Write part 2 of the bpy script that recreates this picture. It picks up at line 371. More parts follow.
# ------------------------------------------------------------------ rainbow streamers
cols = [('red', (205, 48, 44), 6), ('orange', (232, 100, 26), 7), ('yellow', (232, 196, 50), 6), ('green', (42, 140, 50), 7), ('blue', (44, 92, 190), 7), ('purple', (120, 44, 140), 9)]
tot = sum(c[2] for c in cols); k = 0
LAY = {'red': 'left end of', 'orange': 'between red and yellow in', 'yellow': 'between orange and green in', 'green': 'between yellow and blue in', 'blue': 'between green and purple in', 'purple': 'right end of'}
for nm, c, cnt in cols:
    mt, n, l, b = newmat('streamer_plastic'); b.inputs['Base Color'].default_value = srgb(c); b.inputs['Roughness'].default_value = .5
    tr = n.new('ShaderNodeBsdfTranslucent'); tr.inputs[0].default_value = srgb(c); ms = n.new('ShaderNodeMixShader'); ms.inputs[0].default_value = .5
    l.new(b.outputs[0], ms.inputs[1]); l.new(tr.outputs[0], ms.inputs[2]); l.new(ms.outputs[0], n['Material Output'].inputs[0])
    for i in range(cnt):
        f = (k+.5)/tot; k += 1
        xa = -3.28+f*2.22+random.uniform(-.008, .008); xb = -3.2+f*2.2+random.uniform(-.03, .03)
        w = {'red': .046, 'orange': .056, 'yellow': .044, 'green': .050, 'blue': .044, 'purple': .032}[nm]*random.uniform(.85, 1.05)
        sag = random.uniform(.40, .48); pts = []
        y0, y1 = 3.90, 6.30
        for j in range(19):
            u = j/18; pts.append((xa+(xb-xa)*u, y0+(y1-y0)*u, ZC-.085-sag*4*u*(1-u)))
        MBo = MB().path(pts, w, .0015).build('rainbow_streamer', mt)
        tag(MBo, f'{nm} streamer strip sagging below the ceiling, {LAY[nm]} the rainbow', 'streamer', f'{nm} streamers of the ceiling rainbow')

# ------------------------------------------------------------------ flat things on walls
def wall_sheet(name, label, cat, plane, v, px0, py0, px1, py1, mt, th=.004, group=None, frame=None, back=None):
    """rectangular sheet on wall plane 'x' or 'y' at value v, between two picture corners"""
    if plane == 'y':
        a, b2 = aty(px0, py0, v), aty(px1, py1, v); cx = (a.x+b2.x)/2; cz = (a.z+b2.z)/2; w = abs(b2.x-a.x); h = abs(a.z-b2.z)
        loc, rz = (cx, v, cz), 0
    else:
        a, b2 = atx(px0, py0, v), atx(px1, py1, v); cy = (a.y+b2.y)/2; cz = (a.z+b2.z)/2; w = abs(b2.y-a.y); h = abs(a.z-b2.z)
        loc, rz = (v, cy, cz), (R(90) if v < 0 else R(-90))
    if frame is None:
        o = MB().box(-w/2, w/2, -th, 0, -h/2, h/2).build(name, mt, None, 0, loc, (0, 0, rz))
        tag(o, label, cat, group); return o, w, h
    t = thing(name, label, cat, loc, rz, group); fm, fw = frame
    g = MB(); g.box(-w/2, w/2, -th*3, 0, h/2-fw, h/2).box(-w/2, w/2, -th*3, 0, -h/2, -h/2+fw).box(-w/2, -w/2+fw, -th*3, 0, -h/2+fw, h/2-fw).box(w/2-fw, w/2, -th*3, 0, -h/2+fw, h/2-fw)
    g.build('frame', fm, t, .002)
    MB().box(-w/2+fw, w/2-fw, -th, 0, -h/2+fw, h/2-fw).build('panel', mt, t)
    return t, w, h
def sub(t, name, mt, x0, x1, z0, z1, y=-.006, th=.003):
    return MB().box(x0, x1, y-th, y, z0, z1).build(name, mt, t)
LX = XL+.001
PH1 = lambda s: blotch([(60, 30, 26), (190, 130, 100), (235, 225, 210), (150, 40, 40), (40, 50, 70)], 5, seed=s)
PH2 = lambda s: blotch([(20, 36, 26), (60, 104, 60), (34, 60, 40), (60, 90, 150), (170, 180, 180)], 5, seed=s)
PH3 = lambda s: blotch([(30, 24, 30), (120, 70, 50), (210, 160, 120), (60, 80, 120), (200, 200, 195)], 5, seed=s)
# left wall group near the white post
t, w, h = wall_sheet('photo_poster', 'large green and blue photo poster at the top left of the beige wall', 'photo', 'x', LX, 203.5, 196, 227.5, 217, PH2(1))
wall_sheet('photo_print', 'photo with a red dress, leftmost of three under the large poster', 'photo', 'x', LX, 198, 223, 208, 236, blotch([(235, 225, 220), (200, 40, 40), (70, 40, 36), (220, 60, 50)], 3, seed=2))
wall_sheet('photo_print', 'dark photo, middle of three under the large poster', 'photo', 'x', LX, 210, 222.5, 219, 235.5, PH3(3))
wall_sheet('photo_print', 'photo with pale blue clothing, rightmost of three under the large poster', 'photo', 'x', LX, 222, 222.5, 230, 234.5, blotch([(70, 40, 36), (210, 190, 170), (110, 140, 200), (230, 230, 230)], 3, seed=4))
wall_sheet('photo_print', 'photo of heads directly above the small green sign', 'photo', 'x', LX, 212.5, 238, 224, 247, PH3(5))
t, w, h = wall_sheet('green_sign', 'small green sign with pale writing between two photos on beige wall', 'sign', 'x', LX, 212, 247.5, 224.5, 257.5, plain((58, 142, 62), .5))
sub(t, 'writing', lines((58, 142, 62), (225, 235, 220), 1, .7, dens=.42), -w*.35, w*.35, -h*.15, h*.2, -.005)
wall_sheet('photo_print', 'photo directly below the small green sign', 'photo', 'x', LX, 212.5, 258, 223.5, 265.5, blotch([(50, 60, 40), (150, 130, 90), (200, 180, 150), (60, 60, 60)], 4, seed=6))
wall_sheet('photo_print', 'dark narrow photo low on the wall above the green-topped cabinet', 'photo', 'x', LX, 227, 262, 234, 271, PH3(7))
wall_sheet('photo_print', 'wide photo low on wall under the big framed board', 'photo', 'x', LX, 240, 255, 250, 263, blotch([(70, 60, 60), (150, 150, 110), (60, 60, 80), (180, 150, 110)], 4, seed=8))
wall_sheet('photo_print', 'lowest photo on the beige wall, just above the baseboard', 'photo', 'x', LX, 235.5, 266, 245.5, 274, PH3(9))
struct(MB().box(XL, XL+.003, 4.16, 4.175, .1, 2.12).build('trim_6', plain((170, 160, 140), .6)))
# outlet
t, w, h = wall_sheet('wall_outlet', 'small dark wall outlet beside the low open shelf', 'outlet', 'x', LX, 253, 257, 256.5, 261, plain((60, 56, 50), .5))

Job
Each line above must be printed exactly as it appears.

Response to this task
Write part 2 of the bpy script that recreates this picture. It picks up at line 371. More parts follow.
# ------------------------------------------------------------------ rainbow streamers
cols = [('red', (205, 48, 44), 6), ('orange', (232, 100, 26), 7), ('yellow', (232, 196, 50), 6), ('green', (42, 140, 50), 7), ('blue', (44, 92, 190), 7), ('purple', (120, 44, 140), 9)]
tot = sum(c[2] for c in cols); k = 0
LAY = {'red': 'left end of', 'orange': 'between red and yellow in', 'yellow': 'between orange and green in', 'green': 'between yellow and blue in', 'blue': 'between green and purple in', 'purple': 'right end of'}
for nm, c, cnt in cols:
    mt, n, l, b = newmat('streamer_plastic'); b.inputs['Base Color'].default_value = srgb(c); b.inputs['Roughness'].default_value = .5
    tr = n.new('ShaderNodeBsdfTranslucent'); tr.inputs[0].default_value = srgb(c); ms = n.new('ShaderNodeMixShader'); ms.inputs[0].default_value = .5
    l.new(b.outputs[0], ms.inputs[1]); l.new(tr.outputs[0], ms.inputs[2]); l.new(ms.outputs[0], n['Material Output'].inputs[0])
    for i in range(cnt):
        f = (k+.5)/tot; k += 1
        xa = -3.28+f*2.22+random.uniform(-.008, .008); xb = -3.2+f*2.2+random.uniform(-.03, .03)
        w = {'red': .046, 'orange': .056, 'yellow': .044, 'green': .050, 'blue': .044, 'purple': .032}[nm]*random.uniform(.85, 1.05)
        sag = random.uniform(.40, .48); pts = []
        y0, y1 = 3.90, 6.30
        for j in range(19):
            u = j/18; pts.append((xa+(xb-xa)*u, y0+(y1-y0)*u, ZC-.085-sag*4*u*(1-u)))
        MBo = MB().path(pts, w, .0015).build('rainbow_streamer', mt)
        tag(MBo, f'{nm} streamer strip sagging below the ceiling, {LAY[nm]} the rainbow', 'streamer', f'{nm} streamers of the ceiling rainbow')

# ------------------------------------------------------------------ flat things on walls
def wall_sheet(name, label, cat, plane, v, px0, py0, px1, py1, mt, th=.004, group=None, frame=None, back=None):
    """rectangular sheet on wall plane 'x' or 'y' at value v, between two picture corners"""
    if plane == 'y':
        a, b2 = aty(px0, py0, v), aty(px1, py1, v); cx = (a.x+b2.x)/2; cz = (a.z+b2.z)/2; w = abs(b2.x-a.x); h = abs(a.z-b2.z)
        loc, rz = (cx, v, cz), 0
    else:
        a, b2 = atx(px0, py0, v), atx(px1, py1, v); cy = (a.y+b2.y)/2; cz = (a.z+b2.z)/2; w = abs(b2.y-a.y); h = abs(a.z-b2.z)
        loc, rz = (v, cy, cz), (R(90) if v < 0 else R(-90))
    if frame is None:
        o = MB().box(-w/2, w/2, -th, 0, -h/2, h/2).build(name, mt, None, 0, loc, (0, 0, rz))
        tag(o, label, cat, group); return o, w, h
    t = thing(name, label, cat, loc, rz, group); fm, fw = frame
    g = MB(); g.box(-w/2, w/2, -th*3, 0, h/2-fw, h/2).box(-w/2, w/2, -th*3, 0, -h/2, -h/2+fw).box(-w/2, -w/2+fw, -th*3, 0, -h/2+fw, h/2-fw).box(w/2-fw, w/2, -th*3, 0, -h/2+fw, h/2-fw)
    g.build('frame', fm, t, .002)
    MB().box(-w/2+fw, w/2-fw, -th, 0, -h/2+fw, h/2-fw).build('panel', mt, t)
    return t, w, h
def sub(t, name, mt, x0, x1, z0, z1, y=-.006, th=.003):
    return MB().box(x0, x1, y-th, y, z0, z1).build(name, mt, t)
LX = XL+.001
PH1 = lambda s: blotch([(60, 30, 26), (190, 130, 100), (235, 225, 210), (150, 40, 40), (40, 50, 70)], 5, seed=s)
PH2 = lambda s: blotch([(20, 36, 26), (60, 104, 60), (34, 60, 40), (60, 90, 150), (170, 180, 180)], 5, seed=s)
PH3 = lambda s: blotch([(30, 24, 30), (120, 70, 50), (210, 160, 120), (60, 80, 120), (200, 200, 195)], 5, seed=s)
# left wall group near the white post
t, w, h = wall_sheet('photo_poster', 'large green and blue photo poster at the top left of the beige wall', 'photo', 'x', LX, 203.5, 196, 227.5, 217, PH2(1))
wall_sheet('photo_print', 'photo with a red dress, leftmost of three under the large poster', 'photo', 'x', LX, 198, 223, 208, 236, blotch([(235, 225, 220), (200, 40, 40), (70, 40, 36), (220, 60, 50)], 3, seed=2))
wall_sheet('photo_print', 'dark photo, middle of three under the large poster', 'photo', 'x', LX, 210, 222.5, 219, 235.5, PH3(3))
wall_sheet('photo_print', 'photo with pale blue clothing, rightmost of three under the large poster', 'photo', 'x', LX, 222, 222.5, 230, 234.5, blotch([(70, 40, 36), (210, 190, 170), (110, 140, 200), (230, 230, 230)], 3, seed=4))
wall_sheet('photo_print', 'photo of heads directly above the small green sign', 'photo', 'x', LX, 212.5, 238, 224, 247, PH3(5))
t, w, h = wall_sheet('green_sign', 'small green sign with pale writing between two photos on beige wall', 'sign', 'x', LX, 212, 247.5, 224.5, 257.5, plain((58, 142, 62), .5))
sub(t, 'writing', lines((58, 142, 62), (225, 235, 220), 1, .7, dens=.42), -w*.35, w*.35, -h*.15, h*.2, -.005)
wall_sheet('photo_print', 'photo directly below the small green sign', 'photo', 'x', LX, 212.5, 258, 223.5, 265.5, blotch([(50, 60, 40), (150, 130, 90), (200, 180, 150), (60, 60, 60)], 4, seed=6))
wall_sheet('photo_print', 'dark narrow photo low on the wall above the green-topped cabinet', 'photo', 'x', LX, 227, 262, 234, 271, PH3(7))
wall_sheet('photo_print', 'wide photo low on wall under the big framed board', 'photo', 'x', LX, 240, 255, 250, 263, blotch([(70, 60, 60), (150, 150, 110), (60, 60, 80), (180, 150, 110)], 4, seed=8))
wall_sheet('photo_print', 'lowest photo on the beige wall, just above the baseboard', 'photo', 'x', LX, 235.5, 266, 245.5, 274, PH3(9))
struct(MB().box(XL, XL+.003, 4.16, 4.175, .1, 2.12).build('trim_6', plain((170, 160, 140), .6)))
# outlet
t, w, h = wall_sheet('wall_outlet', 'small dark wall outlet beside the low open shelf', 'outlet', 'x', LX, 253, 257, 256.5, 261, plain((60, 56, 50), .5))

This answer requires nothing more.